This late-1930s Perry Mason novel is a tangle - too many characters, too little clarity. Gardner, usually so deft, lets them blur like faces in a crowd. Yes, he’s comfortable with his recurring cast by book eleven, but comfort isn’t the same as brilliance.
One bright spark: Mason proposes to Della Street. She
declines, and sensibly. Marriage would exile her from the quicksilver world she
loves - no more midnight conferences, no more conspiratorial glances over
evidence. Her argument is crisp and convincing, and Gardner gives her the
dignity of logic rather than sentiment.
The story begins with a flourish of oddity: a beautiful young woman arrives at Mason’s office carrying a canary in a cage. She wants him to handle her sister’s divorce. The husband is a scoundrel - embezzler, bully, and would-be killer. The canary? A precaution. She fears he might harm it. Mason, who disdains divorce work, refuses - until he notices the bird’s sore foot. That tiny detail hooks him, and us.

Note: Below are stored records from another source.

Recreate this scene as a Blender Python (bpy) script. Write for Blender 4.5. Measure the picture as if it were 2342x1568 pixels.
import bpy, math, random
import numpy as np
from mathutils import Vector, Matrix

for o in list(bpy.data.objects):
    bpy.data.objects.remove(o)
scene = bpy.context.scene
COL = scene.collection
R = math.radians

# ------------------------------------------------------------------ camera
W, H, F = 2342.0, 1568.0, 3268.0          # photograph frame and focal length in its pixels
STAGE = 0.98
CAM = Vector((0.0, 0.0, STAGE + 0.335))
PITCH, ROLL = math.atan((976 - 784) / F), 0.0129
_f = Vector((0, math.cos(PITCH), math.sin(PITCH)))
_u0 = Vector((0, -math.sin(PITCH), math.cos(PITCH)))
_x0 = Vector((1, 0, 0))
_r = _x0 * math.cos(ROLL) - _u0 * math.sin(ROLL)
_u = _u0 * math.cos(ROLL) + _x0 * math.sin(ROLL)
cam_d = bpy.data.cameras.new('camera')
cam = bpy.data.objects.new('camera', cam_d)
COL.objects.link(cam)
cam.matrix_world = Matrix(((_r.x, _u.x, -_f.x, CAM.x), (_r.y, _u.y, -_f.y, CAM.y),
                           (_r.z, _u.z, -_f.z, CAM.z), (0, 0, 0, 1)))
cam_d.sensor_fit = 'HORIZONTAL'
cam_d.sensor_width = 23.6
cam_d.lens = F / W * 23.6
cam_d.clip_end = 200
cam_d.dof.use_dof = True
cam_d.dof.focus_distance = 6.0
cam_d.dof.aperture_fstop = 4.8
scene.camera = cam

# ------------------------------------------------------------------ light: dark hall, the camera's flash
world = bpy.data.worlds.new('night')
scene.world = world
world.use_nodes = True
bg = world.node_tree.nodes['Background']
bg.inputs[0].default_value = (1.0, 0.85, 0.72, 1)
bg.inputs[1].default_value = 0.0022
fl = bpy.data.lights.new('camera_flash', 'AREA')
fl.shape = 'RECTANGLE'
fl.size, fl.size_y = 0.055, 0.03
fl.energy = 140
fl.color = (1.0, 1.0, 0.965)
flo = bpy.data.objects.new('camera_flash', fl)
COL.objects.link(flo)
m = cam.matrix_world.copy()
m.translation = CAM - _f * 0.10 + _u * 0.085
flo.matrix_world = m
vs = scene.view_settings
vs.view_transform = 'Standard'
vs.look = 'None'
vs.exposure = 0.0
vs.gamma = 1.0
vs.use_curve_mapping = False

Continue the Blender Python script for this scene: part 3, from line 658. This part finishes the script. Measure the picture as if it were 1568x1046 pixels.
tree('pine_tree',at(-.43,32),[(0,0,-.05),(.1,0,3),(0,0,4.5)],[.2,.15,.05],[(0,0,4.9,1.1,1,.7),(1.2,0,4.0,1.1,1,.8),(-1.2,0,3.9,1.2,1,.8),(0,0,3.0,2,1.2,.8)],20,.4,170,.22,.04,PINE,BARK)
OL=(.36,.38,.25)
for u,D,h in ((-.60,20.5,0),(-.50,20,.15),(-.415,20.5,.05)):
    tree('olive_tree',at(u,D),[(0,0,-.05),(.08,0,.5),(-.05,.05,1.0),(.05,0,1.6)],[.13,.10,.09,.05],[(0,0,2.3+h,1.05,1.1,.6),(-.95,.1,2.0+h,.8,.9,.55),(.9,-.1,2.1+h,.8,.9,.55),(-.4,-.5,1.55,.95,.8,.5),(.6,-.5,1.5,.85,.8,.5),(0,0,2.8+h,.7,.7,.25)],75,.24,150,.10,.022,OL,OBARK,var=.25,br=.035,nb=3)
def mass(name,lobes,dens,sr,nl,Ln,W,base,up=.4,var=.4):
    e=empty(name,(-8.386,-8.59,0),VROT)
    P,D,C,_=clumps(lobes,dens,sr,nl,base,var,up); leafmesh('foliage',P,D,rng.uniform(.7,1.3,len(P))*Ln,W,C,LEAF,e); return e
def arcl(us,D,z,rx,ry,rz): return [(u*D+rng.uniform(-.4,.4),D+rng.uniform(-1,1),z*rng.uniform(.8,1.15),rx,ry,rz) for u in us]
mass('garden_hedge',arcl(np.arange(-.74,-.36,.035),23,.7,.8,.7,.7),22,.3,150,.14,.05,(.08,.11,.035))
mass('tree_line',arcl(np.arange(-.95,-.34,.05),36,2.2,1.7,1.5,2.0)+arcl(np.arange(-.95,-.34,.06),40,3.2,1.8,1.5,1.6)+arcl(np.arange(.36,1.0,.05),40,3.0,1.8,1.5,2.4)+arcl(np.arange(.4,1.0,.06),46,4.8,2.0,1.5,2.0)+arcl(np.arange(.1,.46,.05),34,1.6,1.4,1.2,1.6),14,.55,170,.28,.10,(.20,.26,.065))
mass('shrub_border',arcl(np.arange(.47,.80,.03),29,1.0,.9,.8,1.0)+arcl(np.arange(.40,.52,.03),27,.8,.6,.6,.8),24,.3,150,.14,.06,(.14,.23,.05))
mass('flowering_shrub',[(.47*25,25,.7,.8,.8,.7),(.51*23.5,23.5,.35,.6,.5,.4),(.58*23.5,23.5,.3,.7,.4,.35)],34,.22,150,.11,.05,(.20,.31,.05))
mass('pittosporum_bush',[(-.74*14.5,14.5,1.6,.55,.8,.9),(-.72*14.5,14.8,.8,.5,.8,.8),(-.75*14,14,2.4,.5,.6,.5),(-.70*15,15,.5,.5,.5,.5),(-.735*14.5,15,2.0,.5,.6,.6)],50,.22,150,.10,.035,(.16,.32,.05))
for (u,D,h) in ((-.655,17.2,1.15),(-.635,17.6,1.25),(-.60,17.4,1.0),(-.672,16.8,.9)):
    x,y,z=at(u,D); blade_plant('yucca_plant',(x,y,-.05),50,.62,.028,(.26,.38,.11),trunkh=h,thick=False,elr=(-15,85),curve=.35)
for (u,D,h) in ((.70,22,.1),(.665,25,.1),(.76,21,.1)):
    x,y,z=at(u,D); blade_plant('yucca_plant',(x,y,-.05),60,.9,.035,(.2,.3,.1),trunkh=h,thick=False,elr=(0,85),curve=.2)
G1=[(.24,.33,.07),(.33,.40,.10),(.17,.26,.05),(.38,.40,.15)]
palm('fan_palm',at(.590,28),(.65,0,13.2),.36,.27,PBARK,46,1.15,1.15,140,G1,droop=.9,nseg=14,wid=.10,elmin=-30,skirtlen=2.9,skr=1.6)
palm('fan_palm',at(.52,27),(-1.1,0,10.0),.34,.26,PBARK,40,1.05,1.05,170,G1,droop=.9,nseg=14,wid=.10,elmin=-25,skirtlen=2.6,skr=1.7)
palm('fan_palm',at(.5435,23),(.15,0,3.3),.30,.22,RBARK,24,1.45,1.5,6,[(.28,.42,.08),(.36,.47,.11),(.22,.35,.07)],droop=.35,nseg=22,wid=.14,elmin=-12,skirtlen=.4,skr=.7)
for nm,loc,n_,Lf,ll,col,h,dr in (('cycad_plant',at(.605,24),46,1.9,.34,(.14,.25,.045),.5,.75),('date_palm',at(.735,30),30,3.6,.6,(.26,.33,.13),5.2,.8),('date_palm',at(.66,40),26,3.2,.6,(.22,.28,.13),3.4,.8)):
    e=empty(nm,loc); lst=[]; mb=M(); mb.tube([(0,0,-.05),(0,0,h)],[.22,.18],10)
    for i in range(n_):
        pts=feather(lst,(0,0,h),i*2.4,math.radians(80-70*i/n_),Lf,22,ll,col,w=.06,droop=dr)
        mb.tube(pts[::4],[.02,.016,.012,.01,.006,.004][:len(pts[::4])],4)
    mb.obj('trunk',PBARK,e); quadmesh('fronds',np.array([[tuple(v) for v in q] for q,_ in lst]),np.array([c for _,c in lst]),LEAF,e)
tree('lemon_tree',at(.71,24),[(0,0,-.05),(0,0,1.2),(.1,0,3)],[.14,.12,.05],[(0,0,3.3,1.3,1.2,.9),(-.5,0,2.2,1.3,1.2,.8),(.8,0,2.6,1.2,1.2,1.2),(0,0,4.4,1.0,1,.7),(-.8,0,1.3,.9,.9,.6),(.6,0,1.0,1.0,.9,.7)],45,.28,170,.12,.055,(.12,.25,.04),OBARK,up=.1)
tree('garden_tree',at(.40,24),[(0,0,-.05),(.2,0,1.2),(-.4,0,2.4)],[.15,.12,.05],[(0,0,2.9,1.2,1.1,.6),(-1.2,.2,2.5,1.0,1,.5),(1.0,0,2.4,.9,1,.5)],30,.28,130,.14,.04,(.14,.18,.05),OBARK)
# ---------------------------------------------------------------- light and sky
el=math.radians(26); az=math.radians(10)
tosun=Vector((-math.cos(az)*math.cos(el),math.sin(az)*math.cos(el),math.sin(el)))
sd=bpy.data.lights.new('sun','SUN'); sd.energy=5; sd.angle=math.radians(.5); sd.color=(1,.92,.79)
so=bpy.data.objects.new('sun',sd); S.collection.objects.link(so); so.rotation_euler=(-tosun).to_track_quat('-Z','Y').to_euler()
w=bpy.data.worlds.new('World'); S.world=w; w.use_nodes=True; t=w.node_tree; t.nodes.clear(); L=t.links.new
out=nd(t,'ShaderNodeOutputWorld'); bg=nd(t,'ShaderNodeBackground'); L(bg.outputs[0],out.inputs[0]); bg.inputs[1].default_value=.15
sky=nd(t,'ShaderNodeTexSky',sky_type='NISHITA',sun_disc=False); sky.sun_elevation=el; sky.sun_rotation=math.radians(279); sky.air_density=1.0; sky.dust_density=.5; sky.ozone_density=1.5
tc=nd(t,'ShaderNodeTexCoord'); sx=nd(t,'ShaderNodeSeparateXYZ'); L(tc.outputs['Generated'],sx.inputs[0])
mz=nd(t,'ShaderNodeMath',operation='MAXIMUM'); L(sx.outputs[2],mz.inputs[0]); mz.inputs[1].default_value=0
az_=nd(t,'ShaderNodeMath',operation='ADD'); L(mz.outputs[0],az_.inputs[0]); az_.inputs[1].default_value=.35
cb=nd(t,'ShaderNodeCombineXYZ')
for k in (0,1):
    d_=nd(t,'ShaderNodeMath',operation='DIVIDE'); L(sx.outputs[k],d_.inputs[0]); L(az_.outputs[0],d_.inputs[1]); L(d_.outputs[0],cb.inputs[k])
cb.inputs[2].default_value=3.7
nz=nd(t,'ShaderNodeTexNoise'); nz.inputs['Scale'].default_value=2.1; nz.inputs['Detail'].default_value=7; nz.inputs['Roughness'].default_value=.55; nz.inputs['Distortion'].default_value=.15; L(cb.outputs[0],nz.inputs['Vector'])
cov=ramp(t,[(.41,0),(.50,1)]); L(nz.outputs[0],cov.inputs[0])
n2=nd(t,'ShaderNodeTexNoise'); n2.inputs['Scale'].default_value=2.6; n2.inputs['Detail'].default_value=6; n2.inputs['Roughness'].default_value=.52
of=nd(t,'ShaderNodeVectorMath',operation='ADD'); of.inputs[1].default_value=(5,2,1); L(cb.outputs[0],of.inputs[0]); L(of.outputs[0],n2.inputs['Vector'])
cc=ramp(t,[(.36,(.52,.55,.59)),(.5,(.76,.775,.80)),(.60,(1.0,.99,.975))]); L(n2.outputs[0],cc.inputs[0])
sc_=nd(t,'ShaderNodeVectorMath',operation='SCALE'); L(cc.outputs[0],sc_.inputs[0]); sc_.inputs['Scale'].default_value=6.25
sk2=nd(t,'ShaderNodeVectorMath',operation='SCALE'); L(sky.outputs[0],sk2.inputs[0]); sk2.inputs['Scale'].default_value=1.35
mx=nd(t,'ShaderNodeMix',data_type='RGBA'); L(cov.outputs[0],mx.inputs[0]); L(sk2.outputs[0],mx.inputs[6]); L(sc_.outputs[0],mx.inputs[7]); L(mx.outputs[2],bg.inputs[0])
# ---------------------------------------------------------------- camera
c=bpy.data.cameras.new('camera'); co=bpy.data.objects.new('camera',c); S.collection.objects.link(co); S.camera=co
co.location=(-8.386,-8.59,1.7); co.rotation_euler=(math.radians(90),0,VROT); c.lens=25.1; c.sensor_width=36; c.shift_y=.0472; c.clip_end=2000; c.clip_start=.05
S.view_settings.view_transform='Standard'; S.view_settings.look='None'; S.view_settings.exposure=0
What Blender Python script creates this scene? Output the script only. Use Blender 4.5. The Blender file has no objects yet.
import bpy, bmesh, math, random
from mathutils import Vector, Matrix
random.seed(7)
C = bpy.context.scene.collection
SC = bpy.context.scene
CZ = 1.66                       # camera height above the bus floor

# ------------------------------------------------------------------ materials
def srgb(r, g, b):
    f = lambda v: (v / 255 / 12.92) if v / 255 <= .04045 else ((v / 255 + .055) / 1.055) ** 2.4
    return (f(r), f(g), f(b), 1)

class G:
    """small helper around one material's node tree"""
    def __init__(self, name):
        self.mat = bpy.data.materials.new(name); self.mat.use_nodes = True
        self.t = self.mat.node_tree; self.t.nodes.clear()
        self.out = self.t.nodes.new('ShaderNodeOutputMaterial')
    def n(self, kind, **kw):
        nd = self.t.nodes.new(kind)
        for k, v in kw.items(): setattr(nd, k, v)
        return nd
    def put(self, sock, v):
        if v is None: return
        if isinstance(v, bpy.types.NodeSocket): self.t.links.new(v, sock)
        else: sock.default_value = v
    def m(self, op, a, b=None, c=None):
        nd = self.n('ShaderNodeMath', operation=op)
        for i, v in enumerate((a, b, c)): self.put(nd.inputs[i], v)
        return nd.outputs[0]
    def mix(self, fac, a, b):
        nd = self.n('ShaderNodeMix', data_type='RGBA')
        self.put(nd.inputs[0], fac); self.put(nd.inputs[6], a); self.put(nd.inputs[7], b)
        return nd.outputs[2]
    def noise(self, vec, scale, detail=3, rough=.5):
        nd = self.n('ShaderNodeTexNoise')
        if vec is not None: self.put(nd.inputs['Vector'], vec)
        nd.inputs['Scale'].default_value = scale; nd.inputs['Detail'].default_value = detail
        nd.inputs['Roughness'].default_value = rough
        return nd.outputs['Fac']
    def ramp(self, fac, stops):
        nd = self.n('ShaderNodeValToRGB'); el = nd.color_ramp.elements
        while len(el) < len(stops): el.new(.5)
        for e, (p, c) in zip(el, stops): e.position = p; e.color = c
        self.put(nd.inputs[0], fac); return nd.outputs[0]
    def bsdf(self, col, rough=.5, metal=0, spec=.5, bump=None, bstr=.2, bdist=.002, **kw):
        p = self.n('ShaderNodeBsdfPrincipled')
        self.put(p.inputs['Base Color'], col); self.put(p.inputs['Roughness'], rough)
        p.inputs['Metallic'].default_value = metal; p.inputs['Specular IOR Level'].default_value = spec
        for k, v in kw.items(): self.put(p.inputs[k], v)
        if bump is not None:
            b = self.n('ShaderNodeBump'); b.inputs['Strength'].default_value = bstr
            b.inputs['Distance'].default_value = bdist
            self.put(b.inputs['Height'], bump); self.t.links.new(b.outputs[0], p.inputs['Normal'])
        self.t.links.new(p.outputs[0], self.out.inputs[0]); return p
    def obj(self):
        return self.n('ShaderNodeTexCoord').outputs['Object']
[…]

From there, Gardner scatters his charms. The minor characters gleam - Emil Scanlon, the coroner, is sketched in a paragraph so perfect it could hang in a gallery. Rita’s speech on choices and regrets, delivered while murder charges loom, strikes like a tuning fork. And Mason coaching Rosalind on what to say about divorce? Pure Gardner - taut, sly, and irresistible.